O ator Javier Bardem foi um dos poucos que se pronunciou sobre o assunto com uma dura crítica nas redes sociais.
“Durante 50 anos, Marrocos ocupou o Sara Ocidental, expulsando o povo sarauí das suas cidades. Dakhla é uma delas, convertida pelos ocupantes marroquinos num destino turístico e agora num cenário de cinema, sempre com o objetivo de apagar a identidade saharaui da cidade. Mais uma ocupação ilegal, mais uma repressão contra um povo, o saharaui, injustamente saqueado com a aprovação dos governos ocidentais, incluindo o espanhol”, escreveu o galardoado ator espanhol.
Na semana passada, o ministro dos Negócios Estrangeiros, Paulo Rangel, considerou a proposta marroquina de atribuir maior autonomia ao Saara Ocidental, mas sob a soberania do Rei de Marrocos, a “base mais séria, credível e construtiva” para uma solução para o conflito.
Nolan ainda não reagiu publicamente às críticas.
Um filme como nunca foi feito
“A Odisseia” será o filme mais caro da carreira do realizador, que “namora” o formato IMAX desde o The Dark Knight (Cavaleiro das Trevas, 2008).
A versão do épico de Homero do realizador de Inception, Interstellar e Oppenheimer (entre outros clássicos) só chegará às salas de cinema a 17 de julho de 2026, mas os primeiros bilhetes esgotaram um ano antes da estreia (e sim, foi provavelmente a pré-venda mais distanciada da estreia na história do cinema).

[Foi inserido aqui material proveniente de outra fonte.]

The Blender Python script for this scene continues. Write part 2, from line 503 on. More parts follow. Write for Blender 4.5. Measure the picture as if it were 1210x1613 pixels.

Apenas 26 salas de cinema no mundo possuem o equipamento e a equipa técnica necessários para projetar neste formato, o preferido de Nolan, que desde o ‘seu’ Batman ambicionava ir mais longe. Na Europa, só Londres e Praga conseguiram ter o privilégio dos primeiros bilhetes.
Já o vencedor de Óscar de Melhor Filme de 2024, Oppenheimer, foi totalmente filmado em película IMAX de 65mm, mas A Odisseia é mais ambicioso, com 70mm e filmado com câmaras IMAX. Nolan terá convencido a IMAX a fazer versões mais silenciosas das câmaras para permitir a gravação dos diálogos.